Various Artists: Johnny Cash Remixed

Johnny Cash
Johnny Cash Remixed
Compadre
2009-01-27

Listening closely to an album like Johnny Cash Remixed is just about enough to drive home the point that no, we’re never going to get another new song from Johnny Cash. Sure, some of us came to that conclusion five years ago, but the rest of us refused to believe it. Hearing Johnny Cash Remixed is a constant reminder that the only way to hear a fresh perspective on Cash’s unique and absorbing worldview is to hear what he’s already done as interpreted by others. And while Johnny Cash Remixed is by no means an awful example of a remix album, it’s already fighting an uphill battle in toying with the legacy of a man who no longer has a say in the direction of that legacy.

That said, the reverence offered to most of these takes on Cash’s early material makes them all the more palatable.

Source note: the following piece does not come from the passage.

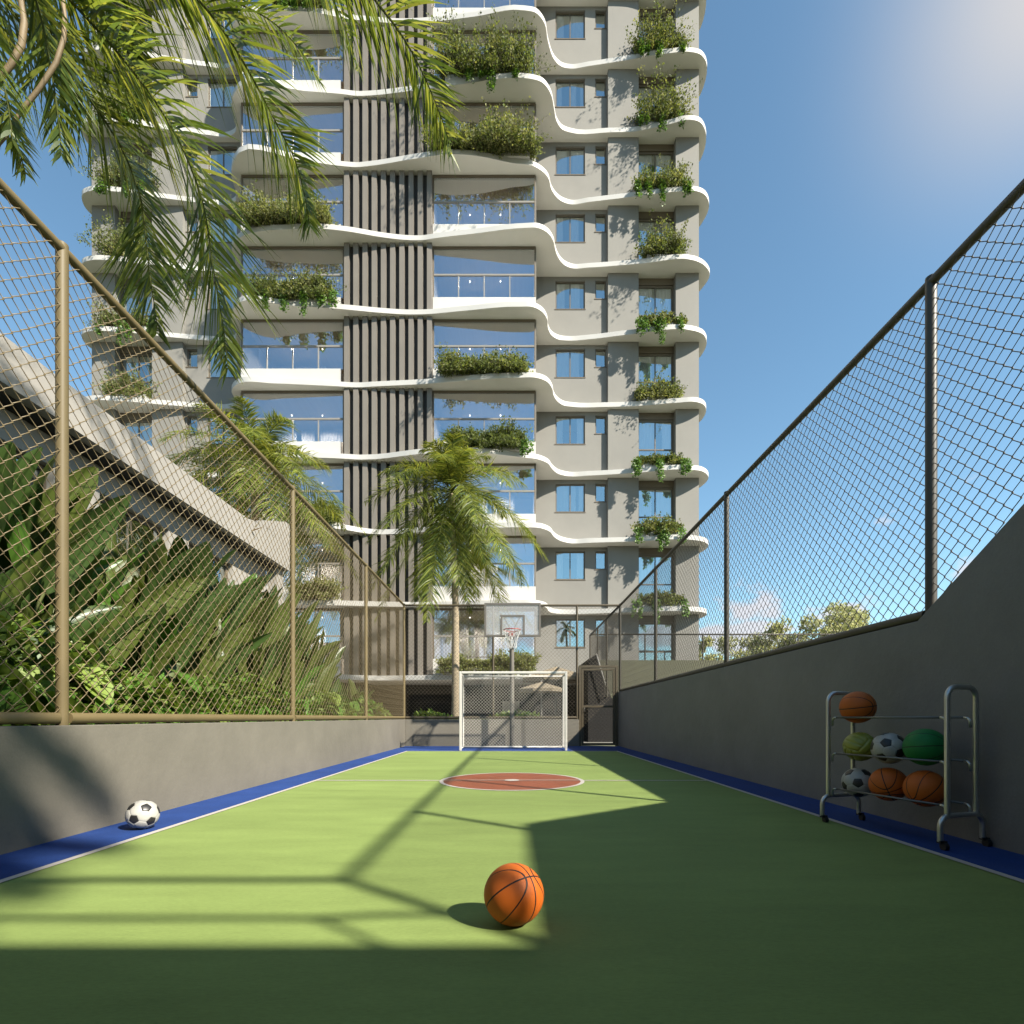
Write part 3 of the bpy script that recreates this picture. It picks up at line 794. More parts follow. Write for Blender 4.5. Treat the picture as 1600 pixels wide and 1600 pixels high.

Aside from the opener, a desecration of “Walk the Line” so heinous that it’ll get its own paragraph later in this review, these are artists who quite obviously have tremendous respect for the man and his musical output. While the preserved amount of Cash’s musical arrangements varies from song to song, it’s obvious in all but that one instance that these artists spent as much energy as possible preserving the spirit of the songs that these updated versions are based on.

Take, for example, the take on “Get Rhythm” by Philip Steir. If you’ve heard Junkie XL’s take on Elvis’ “A Little Less Conversation”, then you know something about what you’re getting into with “Get Rhythm”. It’s a very obvious techno backbeat, piled with synth noise, handclaps, and sampled stabs of guitar. All that’s really left of Cash’s original is his voice, but of all the songs in Cash’s legacy, there are few that make as much sense as a techno track as this, a song dedicated to movement, and Steir actually manages to keep Cash from sounding at all out of place in an environment that doesn’t often employ a voice like his.

On the flipside of tracks like “Get Rhythm” are those like Pete Rock’s take on “Folsom Prison Blues”, a version that hues very closely to the original master track, except with a beat that’s quite obviously been mechanized and beefed up for dancing/foot-tapping purposes. There is no question at all about the source of the recording, and it’s more of a 2008-style enhancement of the original song than a pure remix, which is just fine. Whether you think it actually enhances much of anything probably depends on how closely you’re attached to the man’s originals, but such is the case of any remix album, honestly.

Given such respect on both sides of the remix spectrum, then, it boggles the mind that a travesty like the Snoop Dogg-infested “QDT Muzik Remix” of “I Walk the Line” could even be greenlighted. I’ve got nothing against Snoop in general, but this remix is so wrong as to actually be uncomfortable to listen to. Cash is reduced to sounding like he’s singing one of his most famous and celebrated songs over a payphone, sampled in a key that doesn’t even make sense with the hip-hop musical backing that Teddy Riley and DJ Quik provide. “Set a date / Dip it / Cool Whip it / This is terrific / And so wicked”, Snoop says, settling for rote self-aggrandizement over actually trying to steer his words to Cash’s song. Snoop’s interpretation seems to be that “I Walk the Line” is just one more song to be sampled and torn apart for one of his rap songs, and on an album that, in one sense, is supposed to be a tribute to the man being remixed is just wrong.

Thankfully, Snoop’s transgressions are the exception and not the rule, and even songs on which the band members take on some of the vocals (Alabama 3’s “Leave That Junk Alone”, Kennedy’s “Sugartime”), they’re quite obviously paying tribute to the man rather than using him. Save its one high-profile exception, it’s that attitude toward the source material that actually makes Johnny Cash Remixed worth a listen, rather than simply a glance followed by barely concealed disdain.